(Late to the party, I know, but I just wanted to watch this video before looking at the new one from Crablar.)
About the top set QQQ vs nut-flush hand: am I the only one here who thinks the big mistake in the hand was betting the turn?
I mean, the guy's giving you a chance to catch up to his most likely holding for free on the river, why not take it? And if you miss, at worst you would have to sigh and call off a ~$100-140 value bet there, getting away cheap?
I'm checking behind there nearly 100% of the time -- the only exception is if I'm playing someone aggressive who I *know* would check-raise a flush draw on the flop, so flushes are eliminated from his range when he just check/calls.
I mean, the board (Q62T) was super-dry apart from the 3 diamonds. About the only worse hands you can get a call from on the turn with your large bet is 22/66/TT/QT.

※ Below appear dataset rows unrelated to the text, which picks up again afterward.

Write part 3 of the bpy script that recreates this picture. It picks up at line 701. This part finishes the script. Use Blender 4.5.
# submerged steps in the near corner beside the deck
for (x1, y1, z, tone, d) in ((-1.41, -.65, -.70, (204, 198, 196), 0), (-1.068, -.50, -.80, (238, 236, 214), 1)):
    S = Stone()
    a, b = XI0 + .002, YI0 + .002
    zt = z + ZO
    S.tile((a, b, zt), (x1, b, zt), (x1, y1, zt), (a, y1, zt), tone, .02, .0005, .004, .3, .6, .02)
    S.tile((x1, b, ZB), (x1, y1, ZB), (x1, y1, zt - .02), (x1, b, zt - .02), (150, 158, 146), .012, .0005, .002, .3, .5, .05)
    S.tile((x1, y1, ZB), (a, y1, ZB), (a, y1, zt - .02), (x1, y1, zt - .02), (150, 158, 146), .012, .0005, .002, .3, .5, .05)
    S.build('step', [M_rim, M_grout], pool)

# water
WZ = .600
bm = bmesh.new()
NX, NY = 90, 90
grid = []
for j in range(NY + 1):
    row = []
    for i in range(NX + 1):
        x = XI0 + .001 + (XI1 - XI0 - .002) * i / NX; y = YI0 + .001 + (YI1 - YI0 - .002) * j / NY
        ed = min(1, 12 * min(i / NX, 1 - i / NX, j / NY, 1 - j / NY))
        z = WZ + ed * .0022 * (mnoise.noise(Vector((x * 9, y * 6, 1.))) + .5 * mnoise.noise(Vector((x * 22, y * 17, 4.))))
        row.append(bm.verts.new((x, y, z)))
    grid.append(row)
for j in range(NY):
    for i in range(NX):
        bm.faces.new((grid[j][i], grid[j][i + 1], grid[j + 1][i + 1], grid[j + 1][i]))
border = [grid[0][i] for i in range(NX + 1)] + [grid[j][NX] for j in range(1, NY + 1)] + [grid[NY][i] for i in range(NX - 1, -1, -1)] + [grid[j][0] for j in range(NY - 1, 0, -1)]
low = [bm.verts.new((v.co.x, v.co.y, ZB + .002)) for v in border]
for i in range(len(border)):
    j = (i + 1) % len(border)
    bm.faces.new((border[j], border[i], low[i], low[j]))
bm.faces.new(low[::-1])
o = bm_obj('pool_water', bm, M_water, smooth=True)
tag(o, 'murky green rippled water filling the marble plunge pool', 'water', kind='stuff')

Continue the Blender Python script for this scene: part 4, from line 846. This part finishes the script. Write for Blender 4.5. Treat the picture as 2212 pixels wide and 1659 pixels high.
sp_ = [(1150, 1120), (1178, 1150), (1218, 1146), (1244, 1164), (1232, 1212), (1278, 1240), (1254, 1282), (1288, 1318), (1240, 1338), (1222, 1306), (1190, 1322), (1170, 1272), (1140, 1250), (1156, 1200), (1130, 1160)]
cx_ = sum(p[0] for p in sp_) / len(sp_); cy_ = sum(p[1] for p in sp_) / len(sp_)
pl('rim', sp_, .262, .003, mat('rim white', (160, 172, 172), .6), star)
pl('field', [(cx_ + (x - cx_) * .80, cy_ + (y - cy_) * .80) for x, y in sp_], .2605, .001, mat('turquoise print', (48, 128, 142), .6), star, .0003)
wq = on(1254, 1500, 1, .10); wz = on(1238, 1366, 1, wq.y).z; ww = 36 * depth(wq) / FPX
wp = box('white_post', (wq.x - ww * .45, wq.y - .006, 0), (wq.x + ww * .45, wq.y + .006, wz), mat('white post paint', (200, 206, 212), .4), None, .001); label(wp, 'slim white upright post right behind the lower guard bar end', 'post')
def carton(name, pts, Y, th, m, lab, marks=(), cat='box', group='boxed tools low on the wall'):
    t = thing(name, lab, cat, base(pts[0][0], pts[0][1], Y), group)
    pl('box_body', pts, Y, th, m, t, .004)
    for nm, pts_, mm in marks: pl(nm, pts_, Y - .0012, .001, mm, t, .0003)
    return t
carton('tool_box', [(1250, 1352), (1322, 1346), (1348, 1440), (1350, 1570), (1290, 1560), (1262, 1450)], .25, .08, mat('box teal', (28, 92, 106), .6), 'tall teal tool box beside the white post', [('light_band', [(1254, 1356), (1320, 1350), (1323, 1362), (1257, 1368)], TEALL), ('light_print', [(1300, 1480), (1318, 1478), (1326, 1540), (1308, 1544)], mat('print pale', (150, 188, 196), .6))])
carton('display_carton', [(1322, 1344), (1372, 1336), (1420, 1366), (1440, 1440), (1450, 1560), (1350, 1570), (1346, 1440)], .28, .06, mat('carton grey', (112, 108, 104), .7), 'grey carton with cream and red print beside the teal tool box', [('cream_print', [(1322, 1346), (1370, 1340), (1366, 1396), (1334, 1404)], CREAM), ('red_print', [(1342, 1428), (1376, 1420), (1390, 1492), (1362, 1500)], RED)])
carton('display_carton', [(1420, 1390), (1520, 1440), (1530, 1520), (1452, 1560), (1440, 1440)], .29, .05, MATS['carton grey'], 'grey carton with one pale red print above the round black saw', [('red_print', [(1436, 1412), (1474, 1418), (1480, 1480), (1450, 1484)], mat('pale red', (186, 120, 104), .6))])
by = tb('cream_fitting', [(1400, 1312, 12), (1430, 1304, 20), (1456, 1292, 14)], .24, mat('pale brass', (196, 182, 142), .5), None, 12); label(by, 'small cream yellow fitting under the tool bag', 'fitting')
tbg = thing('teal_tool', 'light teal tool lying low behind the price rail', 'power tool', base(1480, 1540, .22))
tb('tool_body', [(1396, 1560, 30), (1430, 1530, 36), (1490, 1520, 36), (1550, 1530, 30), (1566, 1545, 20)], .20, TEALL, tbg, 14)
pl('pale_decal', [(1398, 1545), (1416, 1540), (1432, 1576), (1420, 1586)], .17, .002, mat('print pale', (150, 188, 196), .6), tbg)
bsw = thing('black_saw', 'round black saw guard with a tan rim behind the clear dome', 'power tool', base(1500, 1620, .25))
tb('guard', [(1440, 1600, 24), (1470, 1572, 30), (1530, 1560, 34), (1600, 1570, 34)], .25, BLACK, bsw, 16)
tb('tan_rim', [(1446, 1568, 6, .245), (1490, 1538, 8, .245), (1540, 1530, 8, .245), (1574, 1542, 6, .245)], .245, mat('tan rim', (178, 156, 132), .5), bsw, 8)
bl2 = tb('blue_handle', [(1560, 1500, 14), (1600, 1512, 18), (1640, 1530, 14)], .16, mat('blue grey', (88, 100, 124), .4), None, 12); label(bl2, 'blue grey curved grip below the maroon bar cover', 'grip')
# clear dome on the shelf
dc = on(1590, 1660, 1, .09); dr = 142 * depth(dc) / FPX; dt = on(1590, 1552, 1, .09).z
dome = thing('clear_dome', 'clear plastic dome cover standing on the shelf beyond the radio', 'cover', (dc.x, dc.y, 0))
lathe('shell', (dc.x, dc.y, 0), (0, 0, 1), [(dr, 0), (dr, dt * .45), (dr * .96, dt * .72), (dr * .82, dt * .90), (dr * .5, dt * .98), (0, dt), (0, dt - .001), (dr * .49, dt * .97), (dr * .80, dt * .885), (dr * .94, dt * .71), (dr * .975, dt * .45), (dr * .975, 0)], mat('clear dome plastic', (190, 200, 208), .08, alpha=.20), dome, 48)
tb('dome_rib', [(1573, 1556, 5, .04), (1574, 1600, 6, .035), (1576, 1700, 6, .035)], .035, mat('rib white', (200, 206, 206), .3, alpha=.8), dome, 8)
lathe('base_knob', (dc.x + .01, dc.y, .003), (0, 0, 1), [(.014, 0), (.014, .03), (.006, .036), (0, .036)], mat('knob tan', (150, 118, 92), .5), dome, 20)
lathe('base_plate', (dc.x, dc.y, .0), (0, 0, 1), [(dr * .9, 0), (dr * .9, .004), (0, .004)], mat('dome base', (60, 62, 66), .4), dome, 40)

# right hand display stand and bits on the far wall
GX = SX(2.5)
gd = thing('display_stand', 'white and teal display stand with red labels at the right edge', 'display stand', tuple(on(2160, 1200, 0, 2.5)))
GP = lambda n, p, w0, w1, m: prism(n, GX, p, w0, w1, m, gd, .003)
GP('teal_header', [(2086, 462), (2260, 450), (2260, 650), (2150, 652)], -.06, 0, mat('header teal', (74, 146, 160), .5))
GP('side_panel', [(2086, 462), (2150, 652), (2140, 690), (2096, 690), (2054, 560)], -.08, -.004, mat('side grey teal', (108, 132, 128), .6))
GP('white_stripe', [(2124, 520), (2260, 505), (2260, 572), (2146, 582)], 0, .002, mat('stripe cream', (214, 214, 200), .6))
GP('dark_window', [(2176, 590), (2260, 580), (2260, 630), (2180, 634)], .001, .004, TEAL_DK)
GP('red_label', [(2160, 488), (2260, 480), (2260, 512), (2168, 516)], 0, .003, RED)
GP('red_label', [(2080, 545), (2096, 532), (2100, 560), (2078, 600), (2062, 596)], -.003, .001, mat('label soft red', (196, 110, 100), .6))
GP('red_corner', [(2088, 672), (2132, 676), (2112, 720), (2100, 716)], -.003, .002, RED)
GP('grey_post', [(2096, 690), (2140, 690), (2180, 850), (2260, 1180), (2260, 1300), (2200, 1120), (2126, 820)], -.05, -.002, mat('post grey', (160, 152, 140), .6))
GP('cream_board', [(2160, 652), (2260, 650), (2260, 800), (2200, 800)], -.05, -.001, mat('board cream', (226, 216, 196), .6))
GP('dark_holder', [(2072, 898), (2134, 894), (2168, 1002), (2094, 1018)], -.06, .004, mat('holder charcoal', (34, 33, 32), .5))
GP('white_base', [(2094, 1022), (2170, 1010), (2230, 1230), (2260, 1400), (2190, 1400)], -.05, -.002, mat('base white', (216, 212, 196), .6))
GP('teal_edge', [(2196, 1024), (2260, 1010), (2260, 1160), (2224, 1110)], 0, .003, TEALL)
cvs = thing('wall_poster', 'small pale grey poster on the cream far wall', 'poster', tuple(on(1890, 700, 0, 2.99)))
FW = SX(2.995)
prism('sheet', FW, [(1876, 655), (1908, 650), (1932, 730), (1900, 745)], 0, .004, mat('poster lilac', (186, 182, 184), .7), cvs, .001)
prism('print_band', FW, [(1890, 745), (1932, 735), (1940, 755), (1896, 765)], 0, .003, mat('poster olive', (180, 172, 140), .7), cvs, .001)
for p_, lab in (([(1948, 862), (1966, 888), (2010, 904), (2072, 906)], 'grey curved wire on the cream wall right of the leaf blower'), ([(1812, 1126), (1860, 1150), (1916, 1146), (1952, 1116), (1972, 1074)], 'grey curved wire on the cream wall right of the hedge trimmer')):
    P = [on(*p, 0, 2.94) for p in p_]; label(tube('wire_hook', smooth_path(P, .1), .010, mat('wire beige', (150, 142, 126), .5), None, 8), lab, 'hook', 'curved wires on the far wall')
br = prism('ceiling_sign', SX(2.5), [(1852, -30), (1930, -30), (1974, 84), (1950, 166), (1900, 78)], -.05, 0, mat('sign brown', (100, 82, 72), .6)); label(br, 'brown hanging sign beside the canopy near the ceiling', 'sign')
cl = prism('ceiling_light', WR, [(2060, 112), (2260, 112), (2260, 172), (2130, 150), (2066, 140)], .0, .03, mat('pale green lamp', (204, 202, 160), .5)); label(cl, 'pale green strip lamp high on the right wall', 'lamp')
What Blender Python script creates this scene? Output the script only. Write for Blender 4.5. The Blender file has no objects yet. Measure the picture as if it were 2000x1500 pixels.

(I believe you mention KJ/AdJx when you are trying to find a reason to call his c/r, but come on... KJ/AJ doesn't float that flop OOP. Besides, any draw he decides to semi-bluff with is much more typical to be a c/r *push* on that board.)
But hardly any of those combos makes sense up to that point, in my opinion. TT would most likely have been a 3-bet pre-flop. 22 and 66 would have either led out or -- perhaps more likely -- c/r the flop, because of the flush-draw. QT is unlikely because of card-removal factors, plus it would be a loose call pre-flop, OOP vs a 4x UTG open.
Crablar bet so quickly on the turn aswell, hardly taking more than 2-3 secs before firing out the bet. Is that turn bet really such an easy decision? Seems terrible to me, to be honest.
Actually, the whole session seemed pretty bad to me. I haven't played a lot of $3/6 yet, just a bunch of full-ring, and haven't played too much 6-max above $1/2, so I might not be competent to comment upon the session.
But there seemed to be a lot of spew... at least 3/4 the pot for every c-bet, usually with no draws or anything, and usually with no consideration to the flop texture, nor your opponent in the hand. And when you hit decent, flopping top two with QJ, you insta-checked in a nano-second. Huge timing tell, which repeated itself several times over. Lots of 3.5x - 4x pre-flop opens with weak holdings in EP, lots of calls with weak holdings in position where you just played fit-or-fold on any and every flop, again without even commenting on the flop texture.
Admittedly you ran bad aswell, set-under-set in BvB, flopped top set vs turned flush, flopped top two (with QJ) got a horrible runner-runner board with 4 to a straight (QJxTA), etc, but you were bleeding a *lot* of chips in addition to those cooler hands.